In the case of a business transfer, the interests of the franchisor and franchisor can easily collide. After all, the franchisee has an interest in a speedy transfer of his business to a buyer, including the obligations arising from the franchise agreement, regardless of the suitability of the purchasing party. The franchisor, on the other hand, obviously has an interest in a new franchisee that is as competent as possible. The text of the transfer arrangement should therefore be clear in order to provide clarity for both parties.
The court in Utrecht recently ruled on what a franchisee can expect from his franchisor in that respect. The franchisee intended to transfer his business to a third party, but the transfer of the franchise agreement required – in accordance with a provision in the franchise agreement – the approval of the franchisor. An exploratory meeting between the franchisor and this third party followed. Apparently, the franchisor was not very pleased with this conversation, because shortly afterwards she informed the franchisee, albeit without further explanation, that she would not agree to admit the third party to the formula.
As a result of this refusal, the franchisee was therefore unable to sell his business to this third party, which caused considerable damage to the franchisee. A lawsuit followed.
According to the court, it follows from the nature of franchising that when making decisions a franchisor must not only take into account the interests of the franchisee who wants to transfer his business, but also the interests of all its franchisees. The choice whether or not to admit someone to the formula can therefore depend on business economic elements, but also on more subjective elements, such as simple trust in the entrepreneur. A franchisor therefore has policy freedom to assess who it will include as a new franchisee in its formula.

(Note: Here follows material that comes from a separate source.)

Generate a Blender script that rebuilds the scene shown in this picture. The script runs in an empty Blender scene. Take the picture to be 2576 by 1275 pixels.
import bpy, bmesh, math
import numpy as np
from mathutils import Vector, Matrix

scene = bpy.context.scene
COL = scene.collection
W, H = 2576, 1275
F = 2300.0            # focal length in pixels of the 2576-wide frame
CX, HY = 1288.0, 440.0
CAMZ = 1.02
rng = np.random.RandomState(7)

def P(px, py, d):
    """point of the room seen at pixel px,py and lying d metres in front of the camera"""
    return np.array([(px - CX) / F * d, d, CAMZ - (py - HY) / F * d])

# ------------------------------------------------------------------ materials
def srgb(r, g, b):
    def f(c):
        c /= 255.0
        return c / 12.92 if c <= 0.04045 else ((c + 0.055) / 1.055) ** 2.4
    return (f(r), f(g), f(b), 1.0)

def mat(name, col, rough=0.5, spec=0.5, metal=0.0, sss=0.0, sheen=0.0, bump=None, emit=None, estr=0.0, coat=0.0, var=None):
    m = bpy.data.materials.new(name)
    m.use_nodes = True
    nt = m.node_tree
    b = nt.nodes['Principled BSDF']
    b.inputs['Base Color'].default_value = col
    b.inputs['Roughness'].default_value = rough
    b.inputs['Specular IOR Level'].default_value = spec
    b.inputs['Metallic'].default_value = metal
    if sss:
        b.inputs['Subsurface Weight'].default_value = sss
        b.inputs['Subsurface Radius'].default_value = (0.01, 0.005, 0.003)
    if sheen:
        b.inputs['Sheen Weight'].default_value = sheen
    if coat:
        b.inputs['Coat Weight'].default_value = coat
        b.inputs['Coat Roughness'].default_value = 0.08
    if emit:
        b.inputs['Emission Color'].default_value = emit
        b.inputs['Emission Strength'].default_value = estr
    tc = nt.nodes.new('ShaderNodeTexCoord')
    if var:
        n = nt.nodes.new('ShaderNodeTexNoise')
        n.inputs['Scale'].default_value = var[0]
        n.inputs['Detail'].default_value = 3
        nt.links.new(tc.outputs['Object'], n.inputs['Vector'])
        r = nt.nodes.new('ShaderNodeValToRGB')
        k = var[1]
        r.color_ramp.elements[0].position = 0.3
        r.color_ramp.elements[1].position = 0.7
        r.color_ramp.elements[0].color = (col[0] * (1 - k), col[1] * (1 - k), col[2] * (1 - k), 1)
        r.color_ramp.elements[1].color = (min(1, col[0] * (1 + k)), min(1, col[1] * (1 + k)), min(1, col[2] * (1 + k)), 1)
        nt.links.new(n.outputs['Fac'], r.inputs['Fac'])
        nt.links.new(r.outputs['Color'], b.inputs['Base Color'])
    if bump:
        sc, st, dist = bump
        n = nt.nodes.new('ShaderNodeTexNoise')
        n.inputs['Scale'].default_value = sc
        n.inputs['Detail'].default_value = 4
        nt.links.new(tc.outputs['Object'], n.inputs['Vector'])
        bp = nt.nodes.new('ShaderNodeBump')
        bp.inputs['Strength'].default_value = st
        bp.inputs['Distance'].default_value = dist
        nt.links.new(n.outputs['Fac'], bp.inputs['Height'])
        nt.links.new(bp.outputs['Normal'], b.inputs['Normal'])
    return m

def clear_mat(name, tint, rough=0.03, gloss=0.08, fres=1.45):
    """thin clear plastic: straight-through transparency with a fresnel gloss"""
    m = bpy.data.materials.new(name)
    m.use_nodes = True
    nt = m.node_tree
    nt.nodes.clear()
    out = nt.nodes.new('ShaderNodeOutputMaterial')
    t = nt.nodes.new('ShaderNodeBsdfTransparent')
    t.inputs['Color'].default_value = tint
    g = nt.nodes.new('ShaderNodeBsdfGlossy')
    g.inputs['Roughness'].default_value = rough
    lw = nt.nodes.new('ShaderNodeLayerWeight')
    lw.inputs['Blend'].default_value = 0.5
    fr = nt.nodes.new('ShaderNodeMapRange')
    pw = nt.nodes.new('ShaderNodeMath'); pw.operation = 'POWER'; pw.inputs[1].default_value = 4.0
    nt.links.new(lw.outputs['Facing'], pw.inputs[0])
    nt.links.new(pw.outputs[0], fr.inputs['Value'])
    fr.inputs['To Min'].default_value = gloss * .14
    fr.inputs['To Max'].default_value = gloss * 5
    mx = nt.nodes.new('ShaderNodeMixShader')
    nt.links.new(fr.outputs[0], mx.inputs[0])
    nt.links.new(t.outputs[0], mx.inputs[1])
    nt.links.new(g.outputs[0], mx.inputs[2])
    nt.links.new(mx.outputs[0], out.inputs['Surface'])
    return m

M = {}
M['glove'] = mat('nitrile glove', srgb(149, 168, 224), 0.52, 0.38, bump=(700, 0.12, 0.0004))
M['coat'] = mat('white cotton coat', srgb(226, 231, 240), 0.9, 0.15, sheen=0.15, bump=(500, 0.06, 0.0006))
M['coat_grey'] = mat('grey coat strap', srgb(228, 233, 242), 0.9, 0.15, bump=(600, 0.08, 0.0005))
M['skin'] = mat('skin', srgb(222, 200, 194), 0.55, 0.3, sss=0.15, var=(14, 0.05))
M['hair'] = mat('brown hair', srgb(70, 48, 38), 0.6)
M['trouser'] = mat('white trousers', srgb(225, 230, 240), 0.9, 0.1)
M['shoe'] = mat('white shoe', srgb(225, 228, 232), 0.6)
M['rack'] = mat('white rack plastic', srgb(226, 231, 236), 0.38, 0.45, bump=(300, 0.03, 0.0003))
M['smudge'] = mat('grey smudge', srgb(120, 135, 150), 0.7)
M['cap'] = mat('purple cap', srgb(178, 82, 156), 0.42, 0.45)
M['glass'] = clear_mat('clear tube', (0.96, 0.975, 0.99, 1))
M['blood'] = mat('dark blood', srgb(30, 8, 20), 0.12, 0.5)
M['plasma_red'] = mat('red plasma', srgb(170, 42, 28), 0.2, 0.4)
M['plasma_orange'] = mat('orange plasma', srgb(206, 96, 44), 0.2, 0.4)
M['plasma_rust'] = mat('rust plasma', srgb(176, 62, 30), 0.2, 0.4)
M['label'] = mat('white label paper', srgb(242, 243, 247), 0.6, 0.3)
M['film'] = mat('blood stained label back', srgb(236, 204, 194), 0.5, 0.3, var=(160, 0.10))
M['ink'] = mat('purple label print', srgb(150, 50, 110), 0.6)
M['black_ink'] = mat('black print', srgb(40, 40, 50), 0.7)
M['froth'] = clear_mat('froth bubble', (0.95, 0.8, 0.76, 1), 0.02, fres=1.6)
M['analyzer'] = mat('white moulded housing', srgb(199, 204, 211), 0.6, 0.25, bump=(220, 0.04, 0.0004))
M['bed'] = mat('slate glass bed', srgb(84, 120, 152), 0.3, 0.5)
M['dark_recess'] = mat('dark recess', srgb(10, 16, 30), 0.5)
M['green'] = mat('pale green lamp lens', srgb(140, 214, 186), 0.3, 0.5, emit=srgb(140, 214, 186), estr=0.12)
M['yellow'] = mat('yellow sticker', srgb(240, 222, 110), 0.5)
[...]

However, that does not mean that the franchisor can make any decision, because the interests of the franchisee also play a role. The franchisor’s decision to deny its consent in the present case was apparently only based on a (gut) feeling that had arisen with the franchisor during the exploratory meeting. It was therefore not based on empirically observable facts, nor on any further investigation by the franchisor into the suitability of this third party. Nor has the franchisor stated the grounds on which it considered the third party unsuitable. The court did not find this set of facts reasonable and therefore concluded that the franchisor had not acted properly.
The message of the foregoing is therefore clear; the franchisor has discretion as to whether or not to admit someone to the formula, but it may not act too lightly. That is also right, because the interests of a franchisee in this are considerable. After all, the transfer of a company without the associated franchise agreement is generally considerably less interesting for a potential buyer.